begin

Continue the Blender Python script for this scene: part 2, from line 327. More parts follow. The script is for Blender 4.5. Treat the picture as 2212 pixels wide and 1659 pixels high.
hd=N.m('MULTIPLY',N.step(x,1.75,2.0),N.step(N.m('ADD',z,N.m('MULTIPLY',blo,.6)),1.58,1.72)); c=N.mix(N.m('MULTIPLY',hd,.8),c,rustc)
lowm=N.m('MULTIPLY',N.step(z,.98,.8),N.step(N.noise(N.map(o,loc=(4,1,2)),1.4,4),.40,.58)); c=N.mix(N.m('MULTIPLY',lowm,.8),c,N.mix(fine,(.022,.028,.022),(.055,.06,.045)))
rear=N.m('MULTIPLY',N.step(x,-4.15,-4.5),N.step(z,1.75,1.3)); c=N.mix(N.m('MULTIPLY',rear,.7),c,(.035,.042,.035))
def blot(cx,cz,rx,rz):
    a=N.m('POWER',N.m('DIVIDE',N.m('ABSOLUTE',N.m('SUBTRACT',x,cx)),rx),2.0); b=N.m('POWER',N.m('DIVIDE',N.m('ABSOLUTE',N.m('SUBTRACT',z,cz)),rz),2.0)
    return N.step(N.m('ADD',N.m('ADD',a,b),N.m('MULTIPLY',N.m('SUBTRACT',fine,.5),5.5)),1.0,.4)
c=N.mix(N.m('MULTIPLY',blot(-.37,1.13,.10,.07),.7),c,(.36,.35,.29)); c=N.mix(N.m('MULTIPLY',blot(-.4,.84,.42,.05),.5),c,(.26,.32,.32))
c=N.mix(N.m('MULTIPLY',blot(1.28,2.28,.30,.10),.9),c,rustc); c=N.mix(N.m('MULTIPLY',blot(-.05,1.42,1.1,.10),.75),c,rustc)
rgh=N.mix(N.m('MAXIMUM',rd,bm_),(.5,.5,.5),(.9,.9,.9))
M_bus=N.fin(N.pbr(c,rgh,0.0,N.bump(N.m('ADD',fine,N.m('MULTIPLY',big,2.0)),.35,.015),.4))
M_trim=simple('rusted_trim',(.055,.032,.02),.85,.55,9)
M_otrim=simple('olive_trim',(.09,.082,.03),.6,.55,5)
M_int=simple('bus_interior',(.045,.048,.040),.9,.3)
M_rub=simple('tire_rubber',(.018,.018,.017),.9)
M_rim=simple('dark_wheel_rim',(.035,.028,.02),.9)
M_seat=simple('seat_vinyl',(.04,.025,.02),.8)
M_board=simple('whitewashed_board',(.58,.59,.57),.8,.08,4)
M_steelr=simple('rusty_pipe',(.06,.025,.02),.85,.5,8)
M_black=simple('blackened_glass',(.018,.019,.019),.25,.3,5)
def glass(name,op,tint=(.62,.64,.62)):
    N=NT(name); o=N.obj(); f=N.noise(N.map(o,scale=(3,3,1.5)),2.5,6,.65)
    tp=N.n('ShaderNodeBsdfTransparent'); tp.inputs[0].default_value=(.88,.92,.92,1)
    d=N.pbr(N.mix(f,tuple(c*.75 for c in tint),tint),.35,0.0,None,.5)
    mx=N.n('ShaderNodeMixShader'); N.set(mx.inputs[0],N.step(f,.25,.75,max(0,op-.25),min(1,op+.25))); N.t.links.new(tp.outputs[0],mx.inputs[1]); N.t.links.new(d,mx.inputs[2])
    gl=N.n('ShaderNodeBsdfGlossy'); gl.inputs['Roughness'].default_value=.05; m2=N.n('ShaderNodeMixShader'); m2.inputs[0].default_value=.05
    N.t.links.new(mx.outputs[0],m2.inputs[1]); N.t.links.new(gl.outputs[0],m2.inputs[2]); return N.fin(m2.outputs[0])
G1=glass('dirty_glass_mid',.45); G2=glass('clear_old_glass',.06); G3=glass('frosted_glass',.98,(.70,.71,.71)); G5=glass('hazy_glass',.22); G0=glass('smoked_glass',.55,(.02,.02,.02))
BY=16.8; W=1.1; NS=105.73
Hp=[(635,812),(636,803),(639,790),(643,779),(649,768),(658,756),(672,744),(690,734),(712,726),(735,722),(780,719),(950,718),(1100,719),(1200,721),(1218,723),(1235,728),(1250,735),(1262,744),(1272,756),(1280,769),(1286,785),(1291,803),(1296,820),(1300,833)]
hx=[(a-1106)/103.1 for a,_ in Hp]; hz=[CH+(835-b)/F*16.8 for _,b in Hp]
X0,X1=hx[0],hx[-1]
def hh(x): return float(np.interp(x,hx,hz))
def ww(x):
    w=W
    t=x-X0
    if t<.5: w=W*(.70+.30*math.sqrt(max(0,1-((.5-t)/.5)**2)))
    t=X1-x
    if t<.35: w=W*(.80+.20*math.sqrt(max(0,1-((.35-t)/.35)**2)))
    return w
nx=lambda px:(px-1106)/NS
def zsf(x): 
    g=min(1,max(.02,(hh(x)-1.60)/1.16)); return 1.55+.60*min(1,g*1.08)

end

Work to do: All of the lines above must be returned exactly.

Reply:
Continue the Blender Python script for this scene: part 2, from line 327. More parts follow. The script is for Blender 4.5. Treat the picture as 2212 pixels wide and 1659 pixels high.
hd=N.m('MULTIPLY',N.step(x,1.75,2.0),N.step(N.m('ADD',z,N.m('MULTIPLY',blo,.6)),1.58,1.72)); c=N.mix(N.m('MULTIPLY',hd,.8),c,rustc)
lowm=N.m('MULTIPLY',N.step(z,.98,.8),N.step(N.noise(N.map(o,loc=(4,1,2)),1.4,4),.40,.58)); c=N.mix(N.m('MULTIPLY',lowm,.8),c,N.mix(fine,(.022,.028,.022),(.055,.06,.045)))
rear=N.m('MULTIPLY',N.step(x,-4.15,-4.5),N.step(z,1.75,1.3)); c=N.mix(N.m('MULTIPLY',rear,.7),c,(.035,.042,.035))
def blot(cx,cz,rx,rz):
    a=N.m('POWER',N.m('DIVIDE',N.m('ABSOLUTE',N.m('SUBTRACT',x,cx)),rx),2.0); b=N.m('POWER',N.m('DIVIDE',N.m('ABSOLUTE',N.m('SUBTRACT',z,cz)),rz),2.0)
    return N.step(N.m('ADD',N.m('ADD',a,b),N.m('MULTIPLY',N.m('SUBTRACT',fine,.5),5.5)),1.0,.4)
c=N.mix(N.m('MULTIPLY',blot(-.37,1.13,.10,.07),.7),c,(.36,.35,.29)); c=N.mix(N.m('MULTIPLY',blot(-.4,.84,.42,.05),.5),c,(.26,.32,.32))
c=N.mix(N.m('MULTIPLY',blot(1.28,2.28,.30,.10),.9),c,rustc); c=N.mix(N.m('MULTIPLY',blot(-.05,1.42,1.1,.10),.75),c,rustc)
rgh=N.mix(N.m('MAXIMUM',rd,bm_),(.5,.5,.5),(.9,.9,.9))
M_bus=N.fin(N.pbr(c,rgh,0.0,N.bump(N.m('ADD',fine,N.m('MULTIPLY',big,2.0)),.35,.015),.4))
M_trim=simple('rusted_trim',(.055,.032,.02),.85,.55,9)
M_otrim=simple('olive_trim',(.09,.082,.03),.6,.55,5)
M_int=simple('bus_interior',(.045,.048,.040),.9,.3)
M_rub=simple('tire_rubber',(.018,.018,.017),.9)
M_rim=simple('dark_wheel_rim',(.035,.028,.02),.9)
M_seat=simple('seat_vinyl',(.04,.025,.02),.8)
M_board=simple('whitewashed_board',(.58,.59,.57),.8,.08,4)
M_steelr=simple('rusty_pipe',(.06,.025,.02),.85,.5,8)
M_black=simple('blackened_glass',(.018,.019,.019),.25,.3,5)
def glass(name,op,tint=(.62,.64,.62)):
    N=NT(name); o=N.obj(); f=N.noise(N.map(o,scale=(3,3,1.5)),2.5,6,.65)
    tp=N.n('ShaderNodeBsdfTransparent'); tp.inputs[0].default_value=(.88,.92,.92,1)
    d=N.pbr(N.mix(f,tuple(c*.75 for c in tint),tint),.35,0.0,None,.5)
    mx=N.n('ShaderNodeMixShader'); N.set(mx.inputs[0],N.step(f,.25,.75,max(0,op-.25),min(1,op+.25))); N.t.links.new(tp.outputs[0],mx.inputs[1]); N.t.links.new(d,mx.inputs[2])
    gl=N.n('ShaderNodeBsdfGlossy'); gl.inputs['Roughness'].default_value=.05; m2=N.n('ShaderNodeMixShader'); m2.inputs[0].default_value=.05
    N.t.links.new(mx.outputs[0],m2.inputs[1]); N.t.links.new(gl.outputs[0],m2.inputs[2]); return N.fin(m2.outputs[0])
G1=glass('dirty_glass_mid',.45); G2=glass('clear_old_glass',.06); G3=glass('frosted_glass',.98,(.70,.71,.71)); G5=glass('hazy_glass',.22); G0=glass('smoked_glass',.55,(.02,.02,.02))
BY=16.8; W=1.1; NS=105.73
Hp=[(635,812),(636,803),(639,790),(643,779),(649,768),(658,756),(672,744),(690,734),(712,726),(735,722),(780,719),(950,718),(1100,719),(1200,721),(1218,723),(1235,728),(1250,735),(1262,744),(1272,756),(1280,769),(1286,785),(1291,803),(1296,820),(1300,833)]
hx=[(a-1106)/103.1 for a,_ in Hp]; hz=[CH+(835-b)/F*16.8 for _,b in Hp]
X0,X1=hx[0],hx[-1]
def hh(x): return float(np.interp(x,hx,hz))
def ww(x):
    w=W
    t=x-X0
    if t<.5: w=W*(.70+.30*math.sqrt(max(0,1-((.5-t)/.5)**2)))
    t=X1-x
    if t<.35: w=W*(.80+.20*math.sqrt(max(0,1-((.35-t)/.35)**2)))
    return w
nx=lambda px:(px-1106)/NS
def zsf(x): 
    g=min(1,max(.02,(hh(x)-1.60)/1.16)); return 1.55+.60*min(1,g*1.08)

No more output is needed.